In a lot of ways, the Obama administration, the Obama campaign in 2008, masked over a lot of the problems that we saw with regard to real grassroots infrastructure being built at the local level among the Democratic Party or Democratic Party operatives. And so when we get to 2016, resistance groups in a lot of ways formed to fill the void because there are not a lot of opportunities for local people to get involved in progressive left-leaning activities in their communities.

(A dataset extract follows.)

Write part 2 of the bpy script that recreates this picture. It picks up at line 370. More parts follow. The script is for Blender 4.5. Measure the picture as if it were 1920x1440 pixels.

[19:04] What is distributed organizing?

Distributed organizing is this new way of coordinating and organizing activism and electoral political activism. Let me say that over again. Distributed organizing is a new way of organizing at the local level, and basically, it’s coordinated digitally. And it means that it’s something new that has only come up as people have become much more connected through all these different technologies that are now available. And distributed organizing means that no longer do people attend meetings and sign up and pay dues to organizations. But instead, they sign up to participate in a specific action, in many cases, a protest, through a website. And all of a sudden, they’re on a list, and they’re considered a member of an organization that was sponsoring this event.


[26;16] What does the Resistance look like after the 2020 election?

An optimistic outcome where the resistance succeeds, and there is a Democrat taking office in the White House and continues to be a democratic majority in the House of Representatives and even the long shot democratic majority in the Senate. In that case, I think that it will be a real question about what happens to the resistance, this fragile coalition of organizations that have bonded together and mobilized hundreds of thousands of people across the country to work together across a range of progressive issues will have a very hard time once they’re working within an issue based specific political realm because all of a sudden, they’re going to have to compete for attention and resources in ways that they don’t right now because everybody’s just working on defense.


If President Trump is re-elected, I think that we’re going to see a resistance, a coalition of groups and individuals, who are extremely frustrated with the idea of what will come for the next four years, another four years of retrenchment. I think as a result of that, we’re going to see a resistance that’s becoming increasingly confrontational and reactionary. And I think a lot of the people who are willing to go out into the streets are going to be more interested in something less peaceful and more about pushing confrontation.